In the long run we are all dead

May 19, 2019 (562 words) :: A quote from an essay by John Maynard Keynes.
Tags: personal

This post is day 139 of a personal challenge to write every day in 2019. See the other fragments, or sign up for my weekly newsletter.


I’m extremely behind on fragments - I wrote the previous 3 days’ worth of fragments today - so today’s fragment is a brief one about a John Maynard Keynes I like:

The long run is a misleading guide to current affairs. In the long run we are all dead. Economists set themselves too easy, too useless a task if in tempestuous seasons they can only tell us that when the storm is past the ocean is flat again.

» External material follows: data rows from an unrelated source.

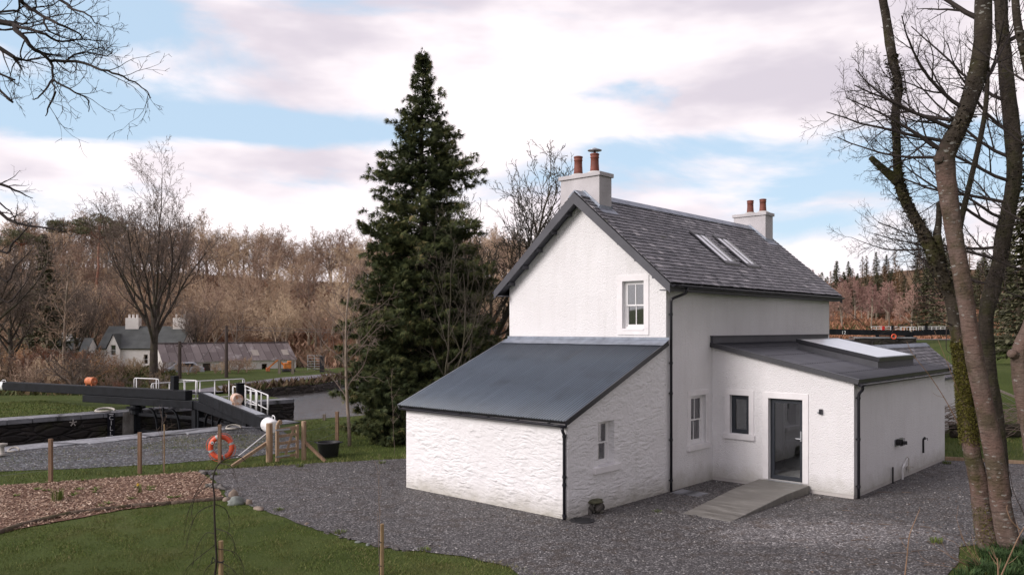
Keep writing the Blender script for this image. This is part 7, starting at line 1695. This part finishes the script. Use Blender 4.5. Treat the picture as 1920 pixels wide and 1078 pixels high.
for i, (a, b, c) in enumerate((((1765, 560), (1725, 500), (1705, 450)), ((1770, 580), (1720, 540), (1692, 470)), ((1762, 545), (1740, 500), (1690, 410)), ((1768, 600), (1740, 580), (1722, 540)))):
    stick([g(*a, 15.2), g(*b, 15.0), g(*c, 14.9)], .008, M['twig'], 'thin_shoot', 'thin curved shoot growing up-left from the leaning trunk', 4, 40 + i).__setitem__('group', 'shoots of the leaning trunk')
# back corner: wire fence, brushwood heap and a log wall beyond the grass
bp = [(1856, 735, 36), (1802, 722, 40), (1912, 745, 33), (1960, 760, 31)]
e = empty('back_fence', A(1856, 36, H(A(1856, 36).x, 36)), 0, label='old post and wire fence beyond the grass at the back right', cat='fence'); o_ = e.location; tops = []
for px, py, Y in sorted(bp): q = A(px, Y); z = H(q.x, q.y); t = MB(); q = Vector((q.x, q.y, z)) - o_; t.b2(q.x - .06, q.x + .06, q.y - .06, q.y + .06, q.z - .2, q.z + 1.0); t.build('post', M['post_wood'], e); tops.append(q)
for z in (.3, .6, .92):
    t = MB(); t.tube([q + up * z for q in tops], .008, 3, caps=False); t.build('wire', M['wire'], e)
t = MB(); t.beam(tops[1] + up * .98, tops[-1] + up * .96, .05, .09); t.build('top_rail', M['old_wood'], e)
hp = A(1880, 30.5); e = empty('brushwood_heap', (hp.x, hp.y, 0), 0, label='heap of cut brushwood and logs behind the right-hand trunks', cat='heap'); r = random.Random(5); t = MB()
for k in range(240):
    a = r.uniform(-.5, .5); c = Vector((r.uniform(-2.6, 2.6), r.uniform(-.8, .8), r.uniform(.1, 1.15))); l = r.uniform(.4, 1.3); d = Vector((math.cos(a), r.uniform(-.4, .4), r.uniform(-.35, .5))).normalized()
    t.tube([c - d * l / 2, c + rdir(r) * .08, c + d * l / 2 + Vector((0, 0, r.uniform(-.1, .2)))], [.014, .012, .004], 4, caps=False)
t.build('branches', M['twig_oak'], e)
for k in range(9): t = MB(); x = -2.2 + (k % 5) * 1.0; z = .14 + .26 * (k // 5); t.tube([(x, -.5 + r.uniform(-.1, .1), z), (x + .9, -.45, z)], r.uniform(.10, .14), 10); t.build('log', M['bark_dark'], e)
clump('dead_grass_tuft', Vector((*A(1905, 26.8)[:2], 0)), 260, .32, .015, 'dry_leaf' if 'dry_leaf' in M else 'leaf_green', 'tuft of long flattened grass on the back lawn', 1.2, .35) if False else None

# fallen leaves and bits of bark lying on the gravel
def litter():
    P = [(4.6, 12.9), (7.6, 13.8), (8.6, 15.3), (13.5, 17), (18, 19.5), (14, 24), (11.6, 20.8), (7.5, 17.3), (4.8, 14.6)]
    out = []; var = []
    for Q, n in ((P, 2600), (YARD, 900)):
        X, Y = scatter(Q, n, (HOUSE,)); k = len(X); a = nr.uniform(0, 6.28, k); l = nr.uniform(.010, .032, k); w = l * nr.uniform(.3, .8, k); z = np.full(k, .030) + nr.uniform(0, .012, k)
        c, s_ = np.cos(a), np.sin(a)
        p = lambda u, v, dz: np.stack([X + u * c - v * s_, Y + u * s_ + v * c, z + dz], 1)
        t0 = nr.uniform(-.006, .012, k); out.append(np.stack([p(-l, 0 * l, t0), p(0 * l, w, 0 * l), p(l, 0 * l, t0)], 1)); out.append(np.stack([p(-l, 0 * l, t0), p(l, 0 * l, t0), p(0 * l, -w, 0 * l)], 1)); v = nr.random(k); var += [v, v]
    tris('leaf_litter', np.concatenate(out), np.concatenate(var), foliage('fallen_leaves', [(0, (.05, .030, .018)), (.6, (.12, .065, .038)), (1, (.22, .14, .08))]))
litter()
# weeds and grass creeping in along the wall foot and the yard edges
def weeds():
    for i, (x, y, n_, h_) in enumerate(((-3.9, 24.3, 26, .10), (-6.2, 23.7, 30, .12), (-8.2, 22.4, 24, .10), (-5.2, 18.0, 16, .07), (-3.4, 16.0, 18, .08), (-1.6, 14.75, 20, .08), (8.0, 15.3, 30, .12), (13.0, 24.2, 30, .12), (3.2, 17.9, 10, .05), (.4, 18.4, 8, .05))):
        clump('weed_tuft', (x, y, .01), n_ + 24, h_, .012, 'blade', 'small tuft of grass growing through the edge of the gravel', .8, .12, 'grass tufts at the gravel edge')
weeds()
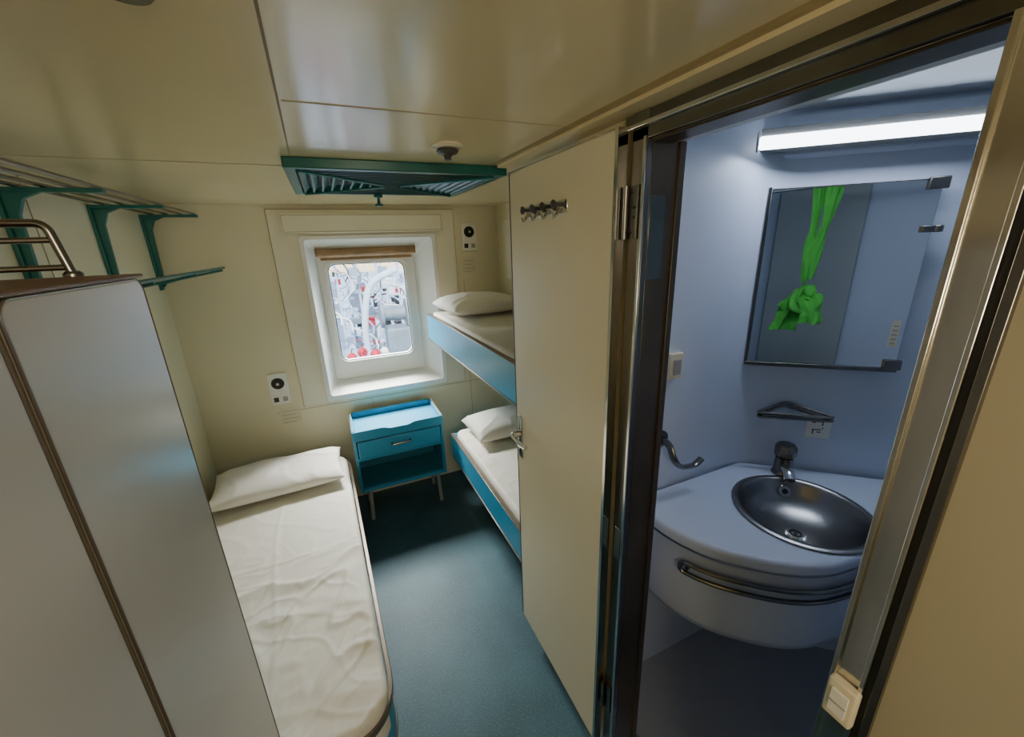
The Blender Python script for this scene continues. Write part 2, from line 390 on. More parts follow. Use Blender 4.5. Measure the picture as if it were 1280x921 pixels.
hd=MB().tube(fillet([(.215,ny0+.002,.565),(.215,ny0-.02,.56),(.335,ny0-.02,.56),(.335,ny0+.002,.565)],.012),.006,DSTEEL).obj('handle',label='dark metal bar handle')
nl=[]
for x in (nx0+.06,nx1-.06):
    for y in (ny0+.05,ny1-.04):
        nl.append(MB().tube([(x,y,.24),(x+(.01 if x>.2 else -.01),y,0)],.013,GREY,12).obj('leg',label='light grey metal tube leg'))
ns=root('nightstand',(.27,2.665,0),[body,liner,lip,rim,dr,gp_]+nl,'turquoise blue painted nightstand with drawer and open shelf','nightstand')
parent(hd,dr)

# ------------------------------------------------------------------ wardrobe
wx0,wx1,wy0,wy1,wh=LX+.003,-.303,.15,.880,1.757
DF=-.286
wb=MB().box(wx0,wx1,wy0,wy1,.06,wh,WARD).box(wx0+.01,wx1-.04,wy0+.02,wy1-.02,0,.06,BLACK).obj('body',.004)
def wdoor(y0,y1,name):
    P=rrect(y0,y1,.075,wh-.002,.022,6)
    M=Matrix(((0,0,1,0),(1,0,0,0),(0,1,0,0),(0,0,0,1)))
    d=MB().prism(P,wx1+.002,DF,WARD,M).obj(name,.003)
    Q=[(DF-.0008,a,b) for a,b in P]
    e=MB().tube(Q,.0018,SEDGE,6,closed=True).obj('edge_seal',label='dark edge seal')
    parent(e,d); return d
d1=wdoor(.16,.523,'door'); d2=wdoor(.536,.876,'door')
tr=MB().box(wx1,DF-.003,.5245,.5345,.07,wh,GOLD).obj('centre_strip',.002,'brass coloured centre strip')
tp=MB().box(wx0,DF+.003,wy0,wy1+.003,wh,wh+.006,WOOD).obj('top_board',.002,'brown wooden top board')
root('wardrobe',((wx0+wx1)/2,.52,0),[wb,d1,d2,tr,tp],'tall two-door grey laminate wardrobe with brown wooden top','wardrobe')
zt=wh+.007
g1=MB().tube(fillet([(-.360,.86,zt),(-.372,.86,1.842),(wx0+.03,.86,1.845),(wx0+.03,.86,zt)],.014,8),.006,DSTEEL,12).obj('tube_loop')
g2=MB().tube([(-.368,.86,1.818),(wx0+.03,.86,1.818)],.0045,DSTEEL,10).obj('cross_bar')
g4=MB().tube([(-.362,.86,1.778),(wx0+.03,.86,1.778)],.0045,DSTEEL,10).obj('cross_bar')
g3=MB().lathe([(.012,0),(.012,.004),(.008,.008)],DSTEEL,Matrix.Translation((-.360,.86,zt))).obj('foot_flange')
root('guard_rail',(-.6,.85,zt),[g1,g2,g3,g4],'dark metal tube guard rail on top of the wardrobe','rail')

# ------------------------------------------------------------------ luggage rack
parts=[]
for y in (1.20,1.77,2.30,2.82):
    m=MB()
    m.box(LX,-.60,y-.016,y+.016,1.984,1.997,TEAL)
    m.prism([(LX+.012,1.985),(LX+.10,1.985),(LX+.055,1.965),(LX+.036,1.92),(LX+.030,1.75),(LX+.028,1.63),(LX+.012,1.62)],-.009,.009,TEAL,Matrix.Translation((0,y,0))@Matrix.Rotation(math.pi/2,4,'X'))
    m.box(LX,LX+.012,y-.02,y+.02,1.61,1.99,TEAL)
    m.tube(fillet([(LX+.02,y,1.645),(LX+.10,y,1.665),(-.545,y,1.70)],.05),.007,TEAL,8)
    parts.append(m.obj('bracket',.002,'teal painted bracket'))
for x in (-.80,-.74,-.68,-.62):
    parts.append(MB().tube([(x,.5,2.003),(x,2.86,2.003)],.006,SEDGE if x>-.7 else DSTEEL,10).obj('rail',label='steel rail'))
for x,z,r in ((-.545,1.712,.007),(-.60,1.70,.0055)):
    parts.append(MB().tube([(x,1.1,z),(x,2.87,z)],r,STEEL if r<.006 else TEAL,10).obj('rail',label='lower coat rail'))
root('luggage_rack',(-.72,1.7,1.6),parts,'teal bracket luggage rack with steel rails on the wall','luggage rack')

# ------------------------------------------------------------------ ceiling things
vx0,vx1,vy0,vy1=-.075,.645,1.45,2.10; vc=((vx0+vx1)/2,(vy0+vy1)/2)
M=Matrix(((1,0,0,0),(0,0,1,0),(0,1,0,0),(0,0,0,1)))
fr=MB().ring(rrect(vx0,vx1,vy0,vy1,.006,2),rrect(vx0+.032,vx1-.032,vy0+.032,vy1-.032,.004,2),CZ-.030,CZ,TEAL,M).obj('frame',.003)
lv=MB()
def sq(h,z): return [(vc[0]+sx*(h+ (vx1-vx0)/2-.35),vc[1]+sy*(h+(vy1-vy0)/2-.35),z) for sx,sy in ((-1,-1),(1,-1),(1,1),(-1,1))]
for k in range(9):
    h=.312-k*.034
    a=sq(h,CZ-.031);b=sq(h-.026,CZ-.010); a2=sq(h-.006,CZ-.031)
    lv._add(a+b,[(i,(i+1)%4,4+(i+1)%4,4+i) for i in range(4)],TEAL)
    lv._add(a+a2,[(i,(i+1)%4,4+(i+1)%4,4+i) for i in range(4)],TEAL)
for sx,sy in ((-1,-1),(1,-1),(1,1),(-1,1)):
    lv.tube([(vc[0]+sx*.32,vc[1]+sy*.29,CZ-.032),(vc[0]+sx*.03,vc[1]+sy*.02,CZ-.032)],.006,TEAL,6)
lv=lv.obj('louvre')
bk=MB().box(vx0+.03,vx1-.03,vy0+.03,vy1-.03,CZ-.006,CZ-.002,BLACK).obj('duct_opening')
kn=MB().lathe([(.0,0),(.016,.002),(.018,.01),(.008,.016),(.006,.035),(.02,.04),(.02,.052)],TEAL,Matrix.Translation((.265,2.07,CZ-.082)),20).obj('control_knob')
root('ceiling_air_vent',(vc[0],vc[1],CZ-.035),[fr,lv,bk,kn],'square teal ceiling air vent with concentric louvres','air vent')
SY=1.195
sp1=MB().lathe([(.0,.004),(.042,.004),(.044,-.004),(.036,-.009),(.028,-.011),(.0,-.011)],PAPER,Matrix.Translation((.352,SY,CZ))).obj('flange')
sp2=MB().lathe([(.027,-.010),(.031,-.017),(.025,-.023),(.012,-.027),(.008,-.036),(.013,-.038),(.0,-.041)],DKGREY,Matrix.Translation((.352,SY,CZ))).obj('sprinkler_head')
root('fire_sprinkler',(.352,SY,CZ),[sp1,sp2],'ceiling fire sprinkler with cream flange and dark head','sprinkler')
sd=MB().lathe([(.0,-.010),(.022,-.010),(.027,-.004),(.027,.001)],DSTEEL,Matrix.Translation((-.145,.615,CZ))).obj('smoke_detector')
thing(sd,'small round dark detector fixed to the ceiling','smoke detector')

# ------------------------------------------------------------------ wall outlets & notices
def outlet(x0,x1,z0,z1,label):
    y=WY
    pl=MB().box(x0,x1,y-.012,y,z0,z1,WHITE).obj('plate',.003)
    cx=(x0+x1)/2; zc=z1-(z1-z0)*.32
    R=Matrix.Translation((cx,y-.012,zc))@Matrix.Rotation(math.pi/2,4,'X')
    sp=MB().lathe([(.0,.012),(.012,.012),(.014,.006),(.034,.006),(.038,.0)],BLACK,R).obj('round_socket')
    kn=MB().lathe([(.0,.016),(.009,.016),(.010,.012)],CHROME,R).obj('centre_pin')
    s2=MB().box(cx-.04,cx-.012,y-.016,y-.012,z0+.02,z0+.05,BLACK).obj('switch',label='black switch')
    s3=MB().box(cx+.012,cx+.04,y-.016,y-.012,z0+.02,z0+.05,GREY).obj('switch',label='grey switch')
    e=root('wall_socket',(cx,y,z0),[pl,sp,s2,s3],label,'wall socket'); parent(kn,sp); return e
outlet(-.46,-.35,.83,1.04,'white wall socket plate with black round socket beside the window')
outlet(.905,1.015,1.75,1.94,'white wall socket plate above the upper bunk pillow')
def notice(x0,x1,z0,z1,label):
    m=MB().box(x0,x1,WY-.003,WY,z0,z1,PAPER)
    for k in range(4):
        z=z1-.03-k*.026; m.box(x0+.012,x1-.012-.02*(k%2),WY-.0036,WY-.003,z,z+.003,LGROOVE)
    o=m.obj('notice'); thing(o,label,'paper notice')
notice(-.43,-.31,.685,.80,'small cream paper notice under the wall socket')
notice(.90,1.0,1.60,1.71,'small cream paper notice above the upper bunk')
o=MB().box(RX-.01,RX,2.55,2.75,1.55,1.95,WINP).obj('wall_panel',.003); thing(o,'cream access panel above the upper bunk','wall panel')

# ------------------------------------------------------------------ bathroom door leaf
lx0,lx1=.600,.624; ly0=.768
leaf=MB().box(lx0,lx1,ly0+.01,1.335,.12,2.012,DOORC).obj('door_1',.002); leaf['kind']='structure'
ed=MB().box(lx0-.001,lx1+.001,ly0,ly0+.01,.12,2.012,STEEL).box(lx0-.001,lx1+.001,1.335,1.339,.12,2.012,BLACK).box(lx0-.001,lx1+.001,ly0,1.339,2.012,2.015,STEEL).obj('edge_trim',label='steel edge trim'); parent(ed,leaf)
hp=MB().box(lx0-.005,lx0,1.285,1.315,.97,1.15,STEEL).obj('handle_plate',.002,'steel handle plate'); parent(hp,leaf)
R=Matrix.Translation((lx0-.006,1.30,1.075))@Matrix.Rotation(-math.pi/2,4,'Y')
lever=MB().lathe([(.012,0),(.012,.03),(.008,.035)],CHROME,R,16).tube(fillet([(lx0-.035,1.30,1.075),(lx0-.042,1.30,1.075),(lx0-.045,1.24,1.07),(lx0-.035,1.19,1.07)],.02),.009,CHROME,10).obj('lever'); parent(lever,hp)
kh=MB().lathe([(.008,0),(.008,.004)],BLACK,Matrix.Translation((lx0-.005,1.30,1.0))@Matrix.Rotation(-math.pi/2,4,'Y'),12).obj('keyhole'); parent(kh,hp)
for z0 in (1.79,.30):
    h=MB().tube([(lx0+.017,.757,z0),(lx0+.017,.757,z0+.11)],.005,DSTEEL,10).box(.624,.631,.727,.757,z0,z0+.11,DSTEEL)
    for q in (.015,.045,.065,.095): h.lathe([(.0035,0),(.003,.0015),(.0,.0015)],BLACK,Matrix.Translation((.624,.737+.008*(int(q*100)%2),z0+q))@Matrix.Rotation(-math.pi/2,4,'Y'),8)
    h=h.obj('hinge',0,'broad flat steel hinge'); parent(h,leaf)
pl=MB().box(lx0-.004,lx0,.965,1.225,1.862,1.898,CHROME).obj('plate',.0015)
hk=[]
for k in range(4):
    y=1.0+k*.063
    R=Matrix.Translation((lx0-.004,y,1.886))@Matrix.Rotation(-math.pi/2,4,'Y')
    hk.append(MB().lathe([(.006,0),(.005,.016),(.011,.018),(.012,.023),(.0,.026)],DKGREY,R,16).tube(fillet([(lx0-.004,y,1.876),(lx0-.016,y,1.858),(lx0-.026,y,1.853),(lx0-.030,y,1.864)],.006),.0045,CHROME,8).obj('hook'))
root('coat_hook_rail',(lx0,1.09,1.86),[pl]+hk,'flat chrome coat hook rail with four hooks on the cream door','coat hooks')

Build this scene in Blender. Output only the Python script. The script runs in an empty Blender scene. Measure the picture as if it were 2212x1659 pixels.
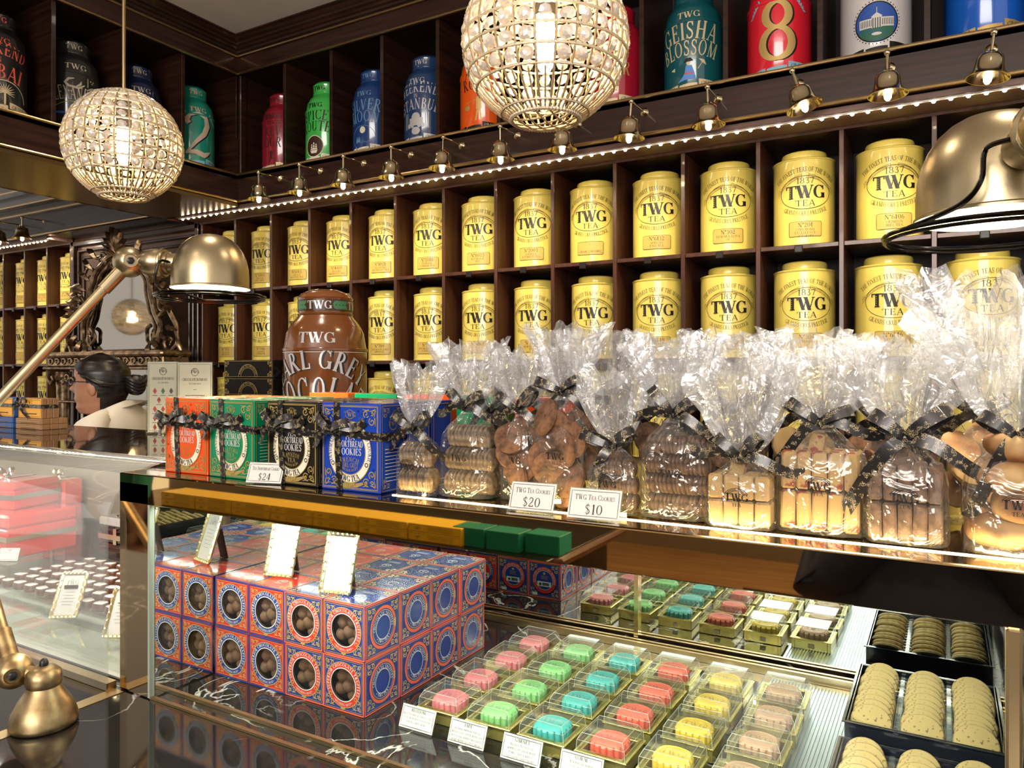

This quote from Keynes’ 1923 Tract on Monetary Reform is meant as a criticism of a tendency among economists to handwave away the problem of financial crisis, under the assumption that the problem will fix itself, given enough time. Given enough time, sure, the invisible hand of the market will correct anomalies; given enough time, the stars will explode into supernovas and there’ll be nothing to look forward to except the heat death of the universe.

Keynes’ point here is that we cannot merely leave the economy to its own devices. After all, what counts as the “economy” is always a politically constructed concept, and sometimes you need political intervention to reshape it into something that’s more appropriate for the times.


If you believe the free marketeers, the market is an elegant system for harnessing the energy of individuals pursuing their own self-interest and turning it toward the collective good; whatever anomalies may appear are only temporary, as they will eventually be smoothed out by the invisible hand. Government intervention should be kept to a minimum, except that which creates the conditions for the market to flourish. Anything that might impede the natural functioning of the market - whatever that might be - is bad, because the market will always correct itself, at least in the long run.

But the possibility of things fixing themselves in the ‘long run’ is little consolation if you’re suffering right now. The economy isn’t an abstract creation that only exists in theoryspace; its subjects it governs are real human beings whose lives may be irrevocably damaged by the economy’s failings. The question to ask is whether the economy is currently serving the people it exists to serve, not whether it will eventually correct itself. It may do so, but why should that matter? Surely the plight of actually existing people has to come ahead of fanatical devotion to a theoretical concept.

Left to its own devices, the market may indeed be able to incorporate recent discoveries in climate science, and might even come up with a solution to reduce reliance on fossil fuels. It may. On the other hand, if there’s a climate-triggered global economic collapse before that happens, then the market won’t have any subjects anymore, and it will no longer be able to “do” anything.


There’s a way to read this quote nihilistically: in the long run we are all dead, so why bother doing anything all? Why not just give up and resign yourself to dying in the coming climate apocalypse?

I’m not going to lie: it’s tempting, sometimes. But now is not the long run; right now you are alive, and the world is not yet entirely on fire, and there’s a lot that can happen before we get to “the long run”. What happens between now then isn’t a given, and in that uncertainty, there’s hope.